Take any box with none of the sides equal, $x+y+z=270$ and volume $V_1$. Observe now $$V_1=xyz=\underbrace{(xy)}_{\text{face area}}\cdot z$$ Since $z$ is fixed, so is $x+y$. Your students can prove, that we can now construct another box, with a greater volume $V_2$, if we let $x=y$. This follows from the simple fact that, given a perimeter, the square englobes the biggest area among all rectangles.

Thus, among all rectangular solids with $x+y+z=270$ and a fixed $z$, the one with $x=y$ has the greatest volume. By a similar argument, if $x$ is fixed, we achieve the greatest volume for $z=y$. Therefore, the greatest volume is reached if $x=y=z=90$.

Please note that this "proof" is far from rigorous, whereas understandable enough for your students...

Answer 4

In Elements, VI, 27 Euclid maximizes a certain parallelogram, as a preliminary to the two very important theorems which follow--the geometric solution of quadratic equations in VI 28 & 29.

VI, 27: "Of all the parallelograms applied to the same straight line and deficient by parallelogrammic figures similar and similarly situated to that described on the half of the straight line, that parallelogram is greatest which is applied to the half of the straight line and is similar to the defect."

In the figure on the left, then, where $E$ bisects $AB$, Euclid proves that $AF$, "deficient" by $ED$, is greatest in area. He shows that any other parallelogram, such as $AH$, deficient by $JK$ similar to $ED$, is less than $AF$.

This may seem inapplicable to our problem since generally $AF$ and $AH$ are unequal not only in area but in perimeter. But in the figure on the right, where $OT$ is a square, the conditions of the problem are met: since $LP=RS$, then $LO+OS$ in the square equals $PO+OR$ in the rectangle.

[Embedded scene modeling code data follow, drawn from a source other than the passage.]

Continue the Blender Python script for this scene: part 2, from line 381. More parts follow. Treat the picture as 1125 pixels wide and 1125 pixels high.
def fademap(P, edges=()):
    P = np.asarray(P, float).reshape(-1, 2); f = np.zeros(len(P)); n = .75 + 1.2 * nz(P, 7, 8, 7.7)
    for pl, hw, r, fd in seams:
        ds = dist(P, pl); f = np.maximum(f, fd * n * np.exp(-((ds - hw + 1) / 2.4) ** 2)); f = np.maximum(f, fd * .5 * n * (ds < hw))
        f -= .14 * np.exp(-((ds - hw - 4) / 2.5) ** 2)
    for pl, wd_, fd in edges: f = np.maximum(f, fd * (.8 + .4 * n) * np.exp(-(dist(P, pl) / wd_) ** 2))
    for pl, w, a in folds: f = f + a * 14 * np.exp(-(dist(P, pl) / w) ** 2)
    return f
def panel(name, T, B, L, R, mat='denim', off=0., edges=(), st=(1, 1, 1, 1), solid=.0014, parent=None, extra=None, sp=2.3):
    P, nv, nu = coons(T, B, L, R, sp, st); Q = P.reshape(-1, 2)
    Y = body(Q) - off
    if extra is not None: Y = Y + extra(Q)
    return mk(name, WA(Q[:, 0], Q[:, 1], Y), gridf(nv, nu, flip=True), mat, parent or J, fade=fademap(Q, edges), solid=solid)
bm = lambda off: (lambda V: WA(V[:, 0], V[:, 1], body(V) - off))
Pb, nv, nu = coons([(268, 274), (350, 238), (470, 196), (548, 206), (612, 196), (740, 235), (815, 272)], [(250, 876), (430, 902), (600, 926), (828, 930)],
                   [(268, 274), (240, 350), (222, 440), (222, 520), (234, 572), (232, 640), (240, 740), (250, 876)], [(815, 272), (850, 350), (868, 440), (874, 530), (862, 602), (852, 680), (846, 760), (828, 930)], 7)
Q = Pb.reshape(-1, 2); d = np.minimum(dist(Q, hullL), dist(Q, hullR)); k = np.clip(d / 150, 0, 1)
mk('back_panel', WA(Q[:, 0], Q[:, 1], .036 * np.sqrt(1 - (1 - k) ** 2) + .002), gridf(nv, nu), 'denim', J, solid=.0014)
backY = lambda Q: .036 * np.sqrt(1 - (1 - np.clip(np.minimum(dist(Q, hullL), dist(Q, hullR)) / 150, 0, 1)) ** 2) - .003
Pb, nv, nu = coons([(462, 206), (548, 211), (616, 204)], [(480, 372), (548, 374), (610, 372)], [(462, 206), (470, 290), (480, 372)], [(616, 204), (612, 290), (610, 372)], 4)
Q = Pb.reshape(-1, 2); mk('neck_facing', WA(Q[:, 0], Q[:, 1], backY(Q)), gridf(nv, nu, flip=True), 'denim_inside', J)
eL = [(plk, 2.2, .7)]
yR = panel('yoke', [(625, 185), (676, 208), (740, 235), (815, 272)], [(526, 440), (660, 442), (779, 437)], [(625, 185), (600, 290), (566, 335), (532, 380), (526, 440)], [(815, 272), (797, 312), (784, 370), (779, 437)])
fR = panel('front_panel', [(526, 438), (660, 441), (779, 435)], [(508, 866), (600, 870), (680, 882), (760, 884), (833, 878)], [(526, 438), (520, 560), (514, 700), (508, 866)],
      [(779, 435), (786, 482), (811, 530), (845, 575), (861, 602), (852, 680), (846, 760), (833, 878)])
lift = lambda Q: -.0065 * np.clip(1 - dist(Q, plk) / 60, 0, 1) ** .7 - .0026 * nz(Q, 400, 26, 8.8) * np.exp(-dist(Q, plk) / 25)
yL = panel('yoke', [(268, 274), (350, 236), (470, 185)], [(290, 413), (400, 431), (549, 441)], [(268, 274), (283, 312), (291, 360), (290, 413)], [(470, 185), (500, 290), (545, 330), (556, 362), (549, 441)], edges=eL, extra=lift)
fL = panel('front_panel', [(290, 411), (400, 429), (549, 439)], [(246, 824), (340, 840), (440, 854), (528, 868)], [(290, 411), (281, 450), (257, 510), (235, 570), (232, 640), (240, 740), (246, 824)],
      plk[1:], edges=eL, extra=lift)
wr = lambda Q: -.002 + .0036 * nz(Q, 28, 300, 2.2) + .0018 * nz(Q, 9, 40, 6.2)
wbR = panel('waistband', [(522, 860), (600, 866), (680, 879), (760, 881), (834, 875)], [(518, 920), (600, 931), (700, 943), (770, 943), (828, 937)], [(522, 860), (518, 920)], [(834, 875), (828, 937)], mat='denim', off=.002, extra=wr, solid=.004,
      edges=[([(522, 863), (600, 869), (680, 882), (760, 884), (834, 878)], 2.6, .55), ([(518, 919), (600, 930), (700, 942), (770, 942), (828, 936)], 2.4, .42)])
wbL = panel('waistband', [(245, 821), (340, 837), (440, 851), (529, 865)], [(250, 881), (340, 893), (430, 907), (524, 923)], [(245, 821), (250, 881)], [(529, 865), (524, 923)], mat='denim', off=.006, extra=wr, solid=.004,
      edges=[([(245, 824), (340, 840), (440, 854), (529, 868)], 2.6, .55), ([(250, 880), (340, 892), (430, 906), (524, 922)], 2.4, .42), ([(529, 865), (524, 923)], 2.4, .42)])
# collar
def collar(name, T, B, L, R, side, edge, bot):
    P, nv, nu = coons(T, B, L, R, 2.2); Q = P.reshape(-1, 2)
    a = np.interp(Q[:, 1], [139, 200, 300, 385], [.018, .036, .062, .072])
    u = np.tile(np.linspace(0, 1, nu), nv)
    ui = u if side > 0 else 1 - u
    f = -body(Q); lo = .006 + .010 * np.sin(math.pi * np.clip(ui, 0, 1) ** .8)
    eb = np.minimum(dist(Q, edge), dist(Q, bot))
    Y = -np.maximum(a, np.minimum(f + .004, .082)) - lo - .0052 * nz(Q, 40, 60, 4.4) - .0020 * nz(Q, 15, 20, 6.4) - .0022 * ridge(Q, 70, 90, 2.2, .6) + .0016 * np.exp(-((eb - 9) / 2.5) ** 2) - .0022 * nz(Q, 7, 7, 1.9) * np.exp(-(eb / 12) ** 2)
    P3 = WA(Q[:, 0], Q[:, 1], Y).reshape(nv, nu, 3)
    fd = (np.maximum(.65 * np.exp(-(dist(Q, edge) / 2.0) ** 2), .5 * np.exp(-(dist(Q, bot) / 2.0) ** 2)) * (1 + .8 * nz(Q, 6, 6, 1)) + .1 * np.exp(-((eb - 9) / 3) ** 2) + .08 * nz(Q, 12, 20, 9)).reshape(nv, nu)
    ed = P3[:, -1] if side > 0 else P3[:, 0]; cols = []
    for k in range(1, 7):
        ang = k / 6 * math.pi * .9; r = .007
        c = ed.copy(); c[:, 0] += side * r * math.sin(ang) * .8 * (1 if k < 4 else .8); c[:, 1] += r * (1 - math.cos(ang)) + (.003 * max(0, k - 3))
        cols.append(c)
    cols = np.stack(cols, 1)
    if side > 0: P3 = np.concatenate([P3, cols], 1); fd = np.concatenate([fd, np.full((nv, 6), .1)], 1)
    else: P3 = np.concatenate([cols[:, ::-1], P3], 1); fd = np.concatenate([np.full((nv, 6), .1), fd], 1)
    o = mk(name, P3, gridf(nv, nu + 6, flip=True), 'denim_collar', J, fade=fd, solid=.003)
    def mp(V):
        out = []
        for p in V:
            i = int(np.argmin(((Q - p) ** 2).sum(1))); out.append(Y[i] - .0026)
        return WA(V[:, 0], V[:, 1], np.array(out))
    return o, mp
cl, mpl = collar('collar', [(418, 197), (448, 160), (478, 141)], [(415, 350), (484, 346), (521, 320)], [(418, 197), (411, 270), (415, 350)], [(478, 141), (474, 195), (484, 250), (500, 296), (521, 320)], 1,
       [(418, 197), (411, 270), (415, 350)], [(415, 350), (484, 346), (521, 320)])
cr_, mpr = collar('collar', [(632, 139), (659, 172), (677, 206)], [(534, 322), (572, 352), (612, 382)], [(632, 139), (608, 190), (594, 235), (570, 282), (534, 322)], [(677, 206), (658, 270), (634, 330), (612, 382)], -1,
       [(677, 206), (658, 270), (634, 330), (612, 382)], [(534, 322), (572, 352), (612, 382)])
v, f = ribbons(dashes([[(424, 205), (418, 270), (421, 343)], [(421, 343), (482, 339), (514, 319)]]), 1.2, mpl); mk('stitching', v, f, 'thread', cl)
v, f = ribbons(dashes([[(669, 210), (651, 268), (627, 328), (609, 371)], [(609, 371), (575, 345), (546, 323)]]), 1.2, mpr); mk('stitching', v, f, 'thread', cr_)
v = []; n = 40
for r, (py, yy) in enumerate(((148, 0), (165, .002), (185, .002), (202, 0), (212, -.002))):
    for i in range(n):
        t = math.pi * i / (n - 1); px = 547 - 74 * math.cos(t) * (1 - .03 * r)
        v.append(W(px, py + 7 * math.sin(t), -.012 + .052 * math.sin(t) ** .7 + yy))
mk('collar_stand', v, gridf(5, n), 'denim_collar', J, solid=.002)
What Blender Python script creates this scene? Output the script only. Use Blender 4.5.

Thus of all rectangles having the same perimeter, a square has the greatest area. Euclid does not generalize this to three dimensions in the solid books of Elements, but it seems clear that what holds for parallelograms in plane geometry will hold analogously for parallelepipeds in solid geometry, so that the cube will be the greatest in volume of all rectangular solids whose three dimensions sum to the same given amount.

I don't suppose eighth-graders study Euclid now, but they could do so of course, without calculus.